Exercise directions -> Transcribe the records that follow in their entirety, omitting any pictures.

Dataset rows ->
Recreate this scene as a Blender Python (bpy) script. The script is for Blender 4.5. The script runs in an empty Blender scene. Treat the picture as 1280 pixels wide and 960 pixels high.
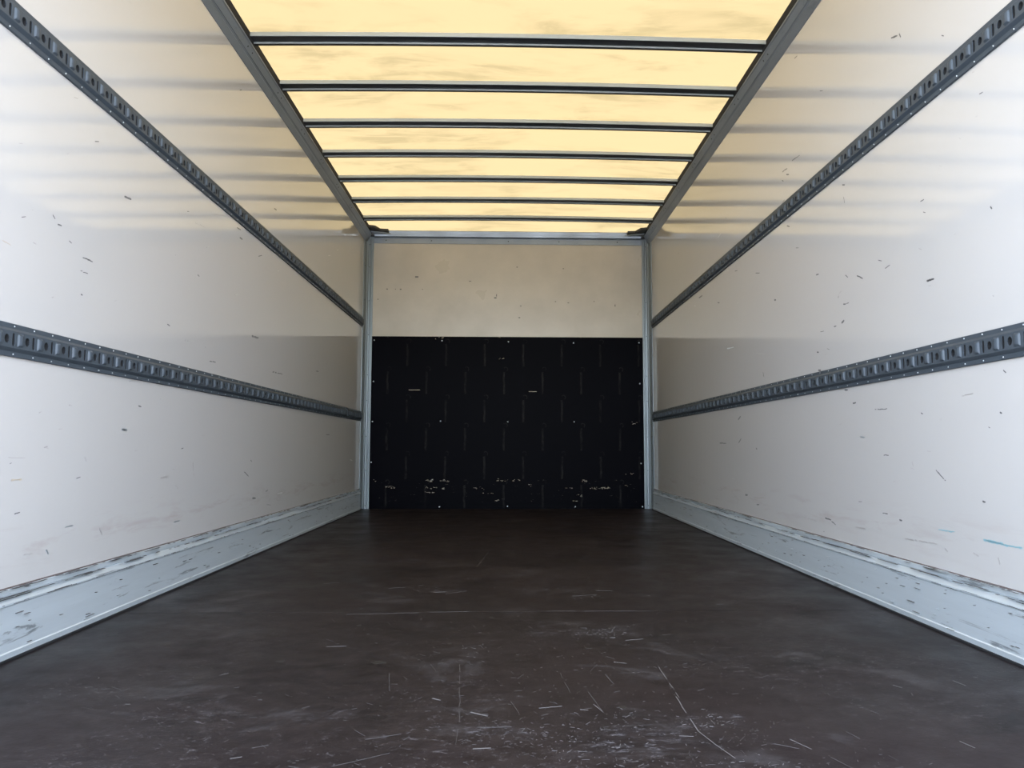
import bpy, math, random
from mathutils import Matrix, Vector
from mathutils.geometry import tessellate_polygon

S = bpy.context.scene
COL = S.collection

# ---------------------------------------------------------------- camera
CX, CZ = -0.0114, 0.5253
F, CXP = 946.3, 658.16
yaw, pitch, roll = -0.0265, 0.0839, 0.0017
cy, sy = math.cos(yaw), math.sin(yaw)
cp, sp = math.cos(pitch), math.sin(pitch)
cr, sr = math.cos(roll), math.sin(roll)
ax_x = Vector((cy, sy, 0)); fy = Vector((-sy, cy, 0)); ez = Vector((0, 0, 1))
fwd = fy * cp + ez * sp
up0 = ez * cp - fy * sp
right = ax_x * cr + up0 * sr
up = up0 * cr - ax_x * sr
cam_data = bpy.data.cameras.new('camera')
cam = bpy.data.objects.new('camera', cam_data); COL.objects.link(cam)
m = Matrix((right, up, -fwd)).transposed().to_4x4(); m.translation = (CX, 0, CZ)
cam.matrix_world = m
cam_data.sensor_width = 36; cam_data.sensor_fit = 'HORIZONTAL'
cam_data.lens = F / 1280 * 36
cam_data.shift_x = (640 - CXP) / 1280
cam_data.clip_start = 0.02
S.camera = cam

# ---------------------------------------------------------------- daylight
w = bpy.data.worlds.new('sky'); S.world = w; w.use_nodes = True
wt = w.node_tree
for n in list(wt.nodes): wt.nodes.remove(n)
wo = wt.nodes.new('ShaderNodeOutputWorld'); bg = wt.nodes.new('ShaderNodeBackground')
sky = wt.nodes.new('ShaderNodeTexSky'); sky.sky_type = 'NISHITA'
sky.sun_disc = False; sky.sun_elevation = math.radians(50); sky.sun_rotation = math.radians(20)
sky.air_density = 1.0; sky.dust_density = 3.0
hs = wt.nodes.new('ShaderNodeHueSaturation'); hs.inputs['Saturation'].default_value = .55      # hazy day
wt.links.new(sky.outputs[0], hs.inputs['Color']); wt.links.new(hs.outputs[0], bg.inputs[0]); bg.inputs[1].default_value = 2.8
wt.links.new(bg.outputs[0], wo.inputs[0])
sd = bpy.data.lights.new('sun', 'SUN'); sd.energy = 5.0; sd.angle = math.radians(6); sd.color = (1, .96, .9)
sun = bpy.data.objects.new('sun', sd); COL.objects.link(sun)
sun.rotation_euler = (math.radians(-36), 0, math.radians(-12))     # from ahead of the cab, never in through the door
sun.location = (0, 0, 8)
S.view_settings.view_transform = 'Standard'; S.view_settings.look = 'None'
S.view_settings.gamma = 1; S.view_settings.use_curve_mapping = False
S.view_settings.exposure = 0.0

# ---------------------------------------------------------------- key sizes (metres)
W = 1.240          # half width at the kick rails
WW = 1.247         # half width at the wall skin
Y0, YB = 1.0, 6.60 # rear opening, bulkhead
ZR = 2.429         # roof sheet at its sides
CAM_B = 0.012      # camber of bows and sheet
PI = math.pi

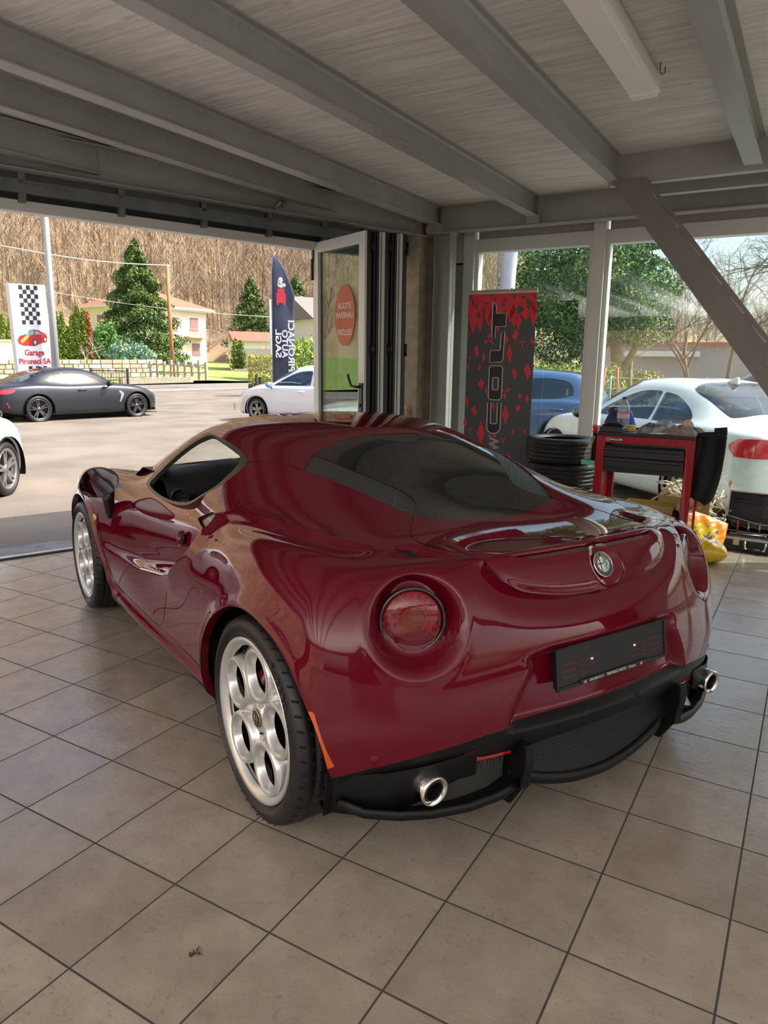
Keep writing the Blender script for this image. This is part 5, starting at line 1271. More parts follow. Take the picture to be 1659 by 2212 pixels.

Written reply ->
Recreate this scene as a Blender Python (bpy) script. The script is for Blender 4.5. The script runs in an empty Blender scene. Treat the picture as 1280 pixels wide and 960 pixels high.
import bpy, math, random
from mathutils import Matrix, Vector
from mathutils.geometry import tessellate_polygon

S = bpy.context.scene
COL = S.collection

# ---------------------------------------------------------------- camera
CX, CZ = -0.0114, 0.5253
F, CXP = 946.3, 658.16
yaw, pitch, roll = -0.0265, 0.0839, 0.0017
cy, sy = math.cos(yaw), math.sin(yaw)
cp, sp = math.cos(pitch), math.sin(pitch)
cr, sr = math.cos(roll), math.sin(roll)
ax_x = Vector((cy, sy, 0)); fy = Vector((-sy, cy, 0)); ez = Vector((0, 0, 1))
fwd = fy * cp + ez * sp
up0 = ez * cp - fy * sp
right = ax_x * cr + up0 * sr
up = up0 * cr - ax_x * sr
cam_data = bpy.data.cameras.new('camera')
cam = bpy.data.objects.new('camera', cam_data); COL.objects.link(cam)
m = Matrix((right, up, -fwd)).transposed().to_4x4(); m.translation = (CX, 0, CZ)
cam.matrix_world = m
cam_data.sensor_width = 36; cam_data.sensor_fit = 'HORIZONTAL'
cam_data.lens = F / 1280 * 36
cam_data.shift_x = (640 - CXP) / 1280
cam_data.clip_start = 0.02
S.camera = cam

# ---------------------------------------------------------------- daylight
w = bpy.data.worlds.new('sky'); S.world = w; w.use_nodes = True
wt = w.node_tree
for n in list(wt.nodes): wt.nodes.remove(n)
wo = wt.nodes.new('ShaderNodeOutputWorld'); bg = wt.nodes.new('ShaderNodeBackground')
sky = wt.nodes.new('ShaderNodeTexSky'); sky.sky_type = 'NISHITA'
sky.sun_disc = False; sky.sun_elevation = math.radians(50); sky.sun_rotation = math.radians(20)
sky.air_density = 1.0; sky.dust_density = 3.0
hs = wt.nodes.new('ShaderNodeHueSaturation'); hs.inputs['Saturation'].default_value = .55      # hazy day
wt.links.new(sky.outputs[0], hs.inputs['Color']); wt.links.new(hs.outputs[0], bg.inputs[0]); bg.inputs[1].default_value = 2.8
wt.links.new(bg.outputs[0], wo.inputs[0])
sd = bpy.data.lights.new('sun', 'SUN'); sd.energy = 5.0; sd.angle = math.radians(6); sd.color = (1, .96, .9)
sun = bpy.data.objects.new('sun', sd); COL.objects.link(sun)
sun.rotation_euler = (math.radians(-36), 0, math.radians(-12))     # from ahead of the cab, never in through the door
sun.location = (0, 0, 8)
S.view_settings.view_transform = 'Standard'; S.view_settings.look = 'None'
S.view_settings.gamma = 1; S.view_settings.use_curve_mapping = False
S.view_settings.exposure = 0.0

# ---------------------------------------------------------------- key sizes (metres)
W = 1.240          # half width at the kick rails
WW = 1.247         # half width at the wall skin
Y0, YB = 1.0, 6.60 # rear opening, bulkhead
ZR = 2.429         # roof sheet at its sides
CAM_B = 0.012      # camber of bows and sheet
PI = math.pi

Keep writing the Blender script for this image. This is part 5, starting at line 1271. More parts follow. Take the picture to be 1659 by 2212 pixels.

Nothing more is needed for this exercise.